EXERCISE INSTRUCTIONS: Retype all material exactly. Pictures stay out of the copy.

☆ ☆ ☆

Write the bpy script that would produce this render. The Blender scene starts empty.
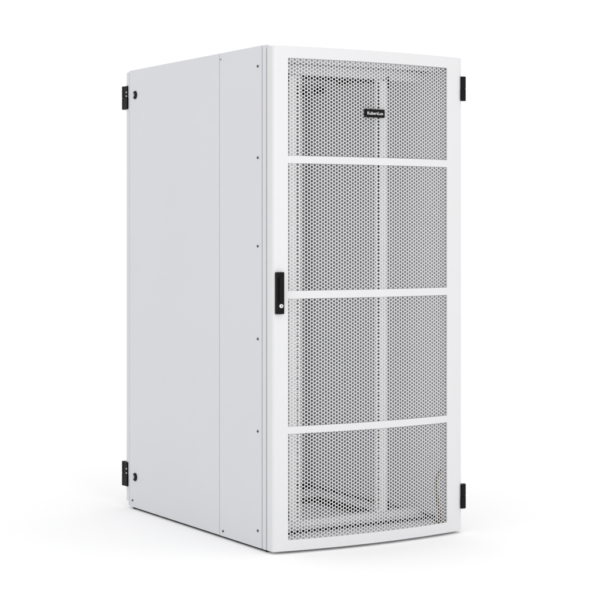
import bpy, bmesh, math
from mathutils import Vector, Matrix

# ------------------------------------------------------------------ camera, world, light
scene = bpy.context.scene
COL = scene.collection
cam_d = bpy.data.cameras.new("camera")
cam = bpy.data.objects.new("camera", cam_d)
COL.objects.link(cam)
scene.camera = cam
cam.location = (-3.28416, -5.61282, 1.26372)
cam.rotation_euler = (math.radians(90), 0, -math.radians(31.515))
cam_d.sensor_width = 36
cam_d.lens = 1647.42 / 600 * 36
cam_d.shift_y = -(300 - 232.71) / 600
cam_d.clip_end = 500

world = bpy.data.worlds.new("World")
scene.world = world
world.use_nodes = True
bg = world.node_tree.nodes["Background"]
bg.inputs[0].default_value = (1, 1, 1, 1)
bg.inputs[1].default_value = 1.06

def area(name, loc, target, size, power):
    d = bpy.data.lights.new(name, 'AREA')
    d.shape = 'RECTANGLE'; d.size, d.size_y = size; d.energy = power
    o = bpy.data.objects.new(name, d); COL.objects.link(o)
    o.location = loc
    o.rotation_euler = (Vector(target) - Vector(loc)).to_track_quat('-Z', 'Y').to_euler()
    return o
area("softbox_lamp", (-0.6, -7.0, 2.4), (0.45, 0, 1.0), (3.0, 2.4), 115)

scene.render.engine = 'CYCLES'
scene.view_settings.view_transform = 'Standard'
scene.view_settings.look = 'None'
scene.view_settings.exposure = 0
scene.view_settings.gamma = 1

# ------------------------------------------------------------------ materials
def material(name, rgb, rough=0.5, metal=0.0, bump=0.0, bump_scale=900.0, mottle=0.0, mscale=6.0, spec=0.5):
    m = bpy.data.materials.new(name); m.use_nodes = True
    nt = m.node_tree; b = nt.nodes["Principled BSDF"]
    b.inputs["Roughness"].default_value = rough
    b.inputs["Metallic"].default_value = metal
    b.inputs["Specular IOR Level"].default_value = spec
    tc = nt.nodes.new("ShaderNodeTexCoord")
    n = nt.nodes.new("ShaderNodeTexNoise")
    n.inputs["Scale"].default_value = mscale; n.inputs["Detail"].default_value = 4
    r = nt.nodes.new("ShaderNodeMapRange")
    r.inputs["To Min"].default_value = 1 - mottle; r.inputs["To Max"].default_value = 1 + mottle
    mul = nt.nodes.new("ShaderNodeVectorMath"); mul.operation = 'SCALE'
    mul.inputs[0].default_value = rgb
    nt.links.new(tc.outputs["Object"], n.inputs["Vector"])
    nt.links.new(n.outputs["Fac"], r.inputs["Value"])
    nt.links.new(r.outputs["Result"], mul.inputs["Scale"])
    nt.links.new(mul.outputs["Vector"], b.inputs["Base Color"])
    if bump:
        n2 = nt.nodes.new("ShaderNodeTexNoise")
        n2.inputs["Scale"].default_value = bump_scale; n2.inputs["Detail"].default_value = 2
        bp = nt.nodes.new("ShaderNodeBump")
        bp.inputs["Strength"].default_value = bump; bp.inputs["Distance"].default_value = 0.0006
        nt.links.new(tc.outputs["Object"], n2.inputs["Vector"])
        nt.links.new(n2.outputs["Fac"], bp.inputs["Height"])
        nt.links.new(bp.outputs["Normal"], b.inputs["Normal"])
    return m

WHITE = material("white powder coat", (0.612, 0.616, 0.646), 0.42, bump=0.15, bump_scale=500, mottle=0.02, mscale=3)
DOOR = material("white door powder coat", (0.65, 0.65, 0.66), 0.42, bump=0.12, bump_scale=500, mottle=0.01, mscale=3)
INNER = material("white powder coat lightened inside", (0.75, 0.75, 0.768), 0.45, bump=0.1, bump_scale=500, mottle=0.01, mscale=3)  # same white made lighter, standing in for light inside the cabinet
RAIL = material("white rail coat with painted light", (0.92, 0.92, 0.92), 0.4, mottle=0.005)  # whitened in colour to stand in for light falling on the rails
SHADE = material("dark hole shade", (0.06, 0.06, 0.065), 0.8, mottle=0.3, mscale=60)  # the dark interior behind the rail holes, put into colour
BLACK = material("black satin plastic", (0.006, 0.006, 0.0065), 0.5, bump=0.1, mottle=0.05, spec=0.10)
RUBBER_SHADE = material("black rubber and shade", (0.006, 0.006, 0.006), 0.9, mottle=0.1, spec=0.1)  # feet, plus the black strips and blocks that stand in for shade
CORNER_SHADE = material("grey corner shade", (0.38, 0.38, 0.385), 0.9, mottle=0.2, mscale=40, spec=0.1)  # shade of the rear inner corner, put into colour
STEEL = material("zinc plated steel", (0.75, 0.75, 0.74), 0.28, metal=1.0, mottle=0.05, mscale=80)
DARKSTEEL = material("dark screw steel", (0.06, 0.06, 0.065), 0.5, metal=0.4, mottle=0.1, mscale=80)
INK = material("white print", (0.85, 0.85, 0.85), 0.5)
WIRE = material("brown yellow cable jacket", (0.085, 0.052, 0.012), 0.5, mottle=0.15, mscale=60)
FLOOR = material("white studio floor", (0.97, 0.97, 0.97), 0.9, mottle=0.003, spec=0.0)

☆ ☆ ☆

RESULT BELOW:
Write the bpy script that would produce this render. The Blender scene starts empty.
import bpy, bmesh, math
from mathutils import Vector, Matrix

# ------------------------------------------------------------------ camera, world, light
scene = bpy.context.scene
COL = scene.collection
cam_d = bpy.data.cameras.new("camera")
cam = bpy.data.objects.new("camera", cam_d)
COL.objects.link(cam)
scene.camera = cam
cam.location = (-3.28416, -5.61282, 1.26372)
cam.rotation_euler = (math.radians(90), 0, -math.radians(31.515))
cam_d.sensor_width = 36
cam_d.lens = 1647.42 / 600 * 36
cam_d.shift_y = -(300 - 232.71) / 600
cam_d.clip_end = 500

world = bpy.data.worlds.new("World")
scene.world = world
world.use_nodes = True
bg = world.node_tree.nodes["Background"]
bg.inputs[0].default_value = (1, 1, 1, 1)
bg.inputs[1].default_value = 1.06

def area(name, loc, target, size, power):
    d = bpy.data.lights.new(name, 'AREA')
    d.shape = 'RECTANGLE'; d.size, d.size_y = size; d.energy = power
    o = bpy.data.objects.new(name, d); COL.objects.link(o)
    o.location = loc
    o.rotation_euler = (Vector(target) - Vector(loc)).to_track_quat('-Z', 'Y').to_euler()
    return o
area("softbox_lamp", (-0.6, -7.0, 2.4), (0.45, 0, 1.0), (3.0, 2.4), 115)

scene.render.engine = 'CYCLES'
scene.view_settings.view_transform = 'Standard'
scene.view_settings.look = 'None'
scene.view_settings.exposure = 0
scene.view_settings.gamma = 1

# ------------------------------------------------------------------ materials
def material(name, rgb, rough=0.5, metal=0.0, bump=0.0, bump_scale=900.0, mottle=0.0, mscale=6.0, spec=0.5):
    m = bpy.data.materials.new(name); m.use_nodes = True
    nt = m.node_tree; b = nt.nodes["Principled BSDF"]
    b.inputs["Roughness"].default_value = rough
    b.inputs["Metallic"].default_value = metal
    b.inputs["Specular IOR Level"].default_value = spec
    tc = nt.nodes.new("ShaderNodeTexCoord")
    n = nt.nodes.new("ShaderNodeTexNoise")
    n.inputs["Scale"].default_value = mscale; n.inputs["Detail"].default_value = 4
    r = nt.nodes.new("ShaderNodeMapRange")
    r.inputs["To Min"].default_value = 1 - mottle; r.inputs["To Max"].default_value = 1 + mottle
    mul = nt.nodes.new("ShaderNodeVectorMath"); mul.operation = 'SCALE'
    mul.inputs[0].default_value = rgb
    nt.links.new(tc.outputs["Object"], n.inputs["Vector"])
    nt.links.new(n.outputs["Fac"], r.inputs["Value"])
    nt.links.new(r.outputs["Result"], mul.inputs["Scale"])
    nt.links.new(mul.outputs["Vector"], b.inputs["Base Color"])
    if bump:
        n2 = nt.nodes.new("ShaderNodeTexNoise")
        n2.inputs["Scale"].default_value = bump_scale; n2.inputs["Detail"].default_value = 2
        bp = nt.nodes.new("ShaderNodeBump")
        bp.inputs["Strength"].default_value = bump; bp.inputs["Distance"].default_value = 0.0006
        nt.links.new(tc.outputs["Object"], n2.inputs["Vector"])
        nt.links.new(n2.outputs["Fac"], bp.inputs["Height"])
        nt.links.new(bp.outputs["Normal"], b.inputs["Normal"])
    return m

WHITE = material("white powder coat", (0.612, 0.616, 0.646), 0.42, bump=0.15, bump_scale=500, mottle=0.02, mscale=3)
DOOR = material("white door powder coat", (0.65, 0.65, 0.66), 0.42, bump=0.12, bump_scale=500, mottle=0.01, mscale=3)
INNER = material("white powder coat lightened inside", (0.75, 0.75, 0.768), 0.45, bump=0.1, bump_scale=500, mottle=0.01, mscale=3)  # same white made lighter, standing in for light inside the cabinet
RAIL = material("white rail coat with painted light", (0.92, 0.92, 0.92), 0.4, mottle=0.005)  # whitened in colour to stand in for light falling on the rails
SHADE = material("dark hole shade", (0.06, 0.06, 0.065), 0.8, mottle=0.3, mscale=60)  # the dark interior behind the rail holes, put into colour
BLACK = material("black satin plastic", (0.006, 0.006, 0.0065), 0.5, bump=0.1, mottle=0.05, spec=0.10)
RUBBER_SHADE = material("black rubber and shade", (0.006, 0.006, 0.006), 0.9, mottle=0.1, spec=0.1)  # feet, plus the black strips and blocks that stand in for shade
CORNER_SHADE = material("grey corner shade", (0.38, 0.38, 0.385), 0.9, mottle=0.2, mscale=40, spec=0.1)  # shade of the rear inner corner, put into colour
STEEL = material("zinc plated steel", (0.75, 0.75, 0.74), 0.28, metal=1.0, mottle=0.05, mscale=80)
DARKSTEEL = material("dark screw steel", (0.06, 0.06, 0.065), 0.5, metal=0.4, mottle=0.1, mscale=80)
INK = material("white print", (0.85, 0.85, 0.85), 0.5)
WIRE = material("brown yellow cable jacket", (0.085, 0.052, 0.012), 0.5, mottle=0.15, mscale=60)
FLOOR = material("white studio floor", (0.97, 0.97, 0.97), 0.9, mottle=0.003, spec=0.0)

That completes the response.